Assim, o livro (para ficar num bom e velho clichê) traça um painel da vida brasileira, do final dos anos 50s, até hoje, com passagem pelos tumultuados anos 60s, a atmosfera sufocante dos anos 70s, a morte de Herzog, o fim dos anos duros da ditadura, a morte de Glauber, a redemocratização, o fascínio sobre a esquerda carioca, incluindo as mulheres, naturalmente, dum líder metalúrgico paulista que agredia o vernáculo sem piedade, o recomeço da democracia com indesejável José Sarney, violência no Rio, guerrilheiros posando de bandidos, bandidos posando de guerrilheiros, tudo está lá em doses dietéticas nas páginas do livro de Zuenir.

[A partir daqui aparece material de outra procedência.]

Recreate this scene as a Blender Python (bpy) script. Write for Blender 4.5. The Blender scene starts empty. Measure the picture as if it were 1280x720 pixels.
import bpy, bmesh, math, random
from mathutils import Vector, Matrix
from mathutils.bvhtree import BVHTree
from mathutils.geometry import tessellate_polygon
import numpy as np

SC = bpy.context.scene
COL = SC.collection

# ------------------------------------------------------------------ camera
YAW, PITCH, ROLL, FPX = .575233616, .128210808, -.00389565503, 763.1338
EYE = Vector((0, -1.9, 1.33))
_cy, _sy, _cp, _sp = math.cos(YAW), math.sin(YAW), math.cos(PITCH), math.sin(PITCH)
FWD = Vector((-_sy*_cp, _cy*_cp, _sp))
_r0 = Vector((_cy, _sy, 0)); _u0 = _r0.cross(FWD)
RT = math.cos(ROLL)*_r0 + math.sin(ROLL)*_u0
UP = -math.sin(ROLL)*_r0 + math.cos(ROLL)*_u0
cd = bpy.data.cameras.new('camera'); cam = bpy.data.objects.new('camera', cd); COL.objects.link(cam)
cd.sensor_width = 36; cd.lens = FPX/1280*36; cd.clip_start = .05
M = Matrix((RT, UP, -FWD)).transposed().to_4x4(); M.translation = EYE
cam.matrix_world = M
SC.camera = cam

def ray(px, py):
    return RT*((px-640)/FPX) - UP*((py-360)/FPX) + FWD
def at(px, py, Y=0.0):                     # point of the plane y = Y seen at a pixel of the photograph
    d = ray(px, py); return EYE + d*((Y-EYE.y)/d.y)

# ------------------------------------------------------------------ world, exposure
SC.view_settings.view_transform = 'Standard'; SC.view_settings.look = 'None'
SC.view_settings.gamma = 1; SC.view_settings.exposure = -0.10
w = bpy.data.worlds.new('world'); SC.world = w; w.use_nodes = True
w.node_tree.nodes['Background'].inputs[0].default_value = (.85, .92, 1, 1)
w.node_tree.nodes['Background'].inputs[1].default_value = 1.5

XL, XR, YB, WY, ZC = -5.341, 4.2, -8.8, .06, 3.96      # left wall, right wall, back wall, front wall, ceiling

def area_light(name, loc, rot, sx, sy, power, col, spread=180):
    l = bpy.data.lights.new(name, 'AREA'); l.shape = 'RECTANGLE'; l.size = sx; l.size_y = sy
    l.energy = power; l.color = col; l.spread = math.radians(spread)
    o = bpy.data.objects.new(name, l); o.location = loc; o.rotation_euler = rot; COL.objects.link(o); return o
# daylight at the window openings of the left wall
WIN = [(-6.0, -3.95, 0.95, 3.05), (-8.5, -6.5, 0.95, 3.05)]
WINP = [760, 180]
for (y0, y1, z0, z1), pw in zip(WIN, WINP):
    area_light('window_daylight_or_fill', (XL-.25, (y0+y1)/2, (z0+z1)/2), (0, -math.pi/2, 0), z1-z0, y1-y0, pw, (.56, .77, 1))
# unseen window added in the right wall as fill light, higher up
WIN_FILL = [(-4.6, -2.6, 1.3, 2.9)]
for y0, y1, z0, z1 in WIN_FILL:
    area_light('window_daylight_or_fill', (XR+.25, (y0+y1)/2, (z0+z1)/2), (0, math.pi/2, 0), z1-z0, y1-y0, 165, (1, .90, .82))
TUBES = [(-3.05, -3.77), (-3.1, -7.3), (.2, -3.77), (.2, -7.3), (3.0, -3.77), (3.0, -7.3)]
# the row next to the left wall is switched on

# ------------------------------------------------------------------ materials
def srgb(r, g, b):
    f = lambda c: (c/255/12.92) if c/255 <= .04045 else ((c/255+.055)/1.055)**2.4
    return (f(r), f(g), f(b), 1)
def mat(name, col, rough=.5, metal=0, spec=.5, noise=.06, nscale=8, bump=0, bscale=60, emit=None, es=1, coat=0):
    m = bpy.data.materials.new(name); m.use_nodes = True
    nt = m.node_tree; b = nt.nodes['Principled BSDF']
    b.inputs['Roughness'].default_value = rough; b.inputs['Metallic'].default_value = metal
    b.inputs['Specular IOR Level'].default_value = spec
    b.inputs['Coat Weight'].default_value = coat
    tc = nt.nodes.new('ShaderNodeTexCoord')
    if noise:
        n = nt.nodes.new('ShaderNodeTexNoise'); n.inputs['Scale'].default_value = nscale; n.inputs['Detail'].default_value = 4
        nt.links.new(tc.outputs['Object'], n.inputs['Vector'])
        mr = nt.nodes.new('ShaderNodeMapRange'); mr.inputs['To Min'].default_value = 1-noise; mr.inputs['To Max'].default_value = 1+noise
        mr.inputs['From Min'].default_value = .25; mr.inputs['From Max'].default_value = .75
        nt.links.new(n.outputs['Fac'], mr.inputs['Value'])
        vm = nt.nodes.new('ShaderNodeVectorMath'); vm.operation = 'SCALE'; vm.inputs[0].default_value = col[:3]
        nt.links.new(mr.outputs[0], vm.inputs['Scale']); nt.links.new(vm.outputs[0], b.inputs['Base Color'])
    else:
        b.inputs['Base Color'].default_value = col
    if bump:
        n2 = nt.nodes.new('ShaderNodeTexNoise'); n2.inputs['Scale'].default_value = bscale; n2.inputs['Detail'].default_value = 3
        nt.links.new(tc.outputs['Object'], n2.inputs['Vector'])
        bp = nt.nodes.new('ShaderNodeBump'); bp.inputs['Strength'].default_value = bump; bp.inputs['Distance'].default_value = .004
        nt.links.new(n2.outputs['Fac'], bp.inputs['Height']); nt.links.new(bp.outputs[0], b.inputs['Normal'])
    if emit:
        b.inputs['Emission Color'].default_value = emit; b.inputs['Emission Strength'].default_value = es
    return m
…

O livro poderia ter outro nome. Algo como ?A coisa que não deu certo?. Qualquer um menos elegante, porque é o relato de um observador da realidade brasileira sobre as pessoas que sonharam cada uma a sua maneira com um país melhor e se frustraram porque o sonho ainda não deu certo. Pessoalmente gostei dos capítulos sobre Glauber Rocha e Nelson Rodrigues. A revelação da ausência do cineasta na entrevista que deveria conceder em sua consagração em Cannes reforça o caráter surrealista de um cineasta expressionista. Glauber ficou nervoso e teve um desarranjo intestinal. Nelson Pereira dos Santos falou em seu nome.

É também deliciosa a narrativa da rivalidade entre o Nelson Rodrigues e Tristão de Athayde, a origem num prosaico telefonema e o fim patrocinado por Zuenir, num encontro emocionado entre dois velhinhos que tinham uma forma estranha de se entenderem. Enfim, aparentemente não preocupado em escrever outro grande livro 1968, O ano que não terminou, é obrigatório para quem deseja conhecer o período Zuenir atravessou a mesma linha de chegada, desta vez sem pressa e sem o alvoroço de um bólido, como o primeiro livro.

Desta vez, de bicicleta, pedalando. Que devagar se vai longe. A foto na capa do livro em que Zuenir pedala uma bicicleta com Rubem Fonseca na garupa dá o tom. Um livro despreocupado, que acha uma nova maneira de contar uma velha história. A nossa velha e triste história recente.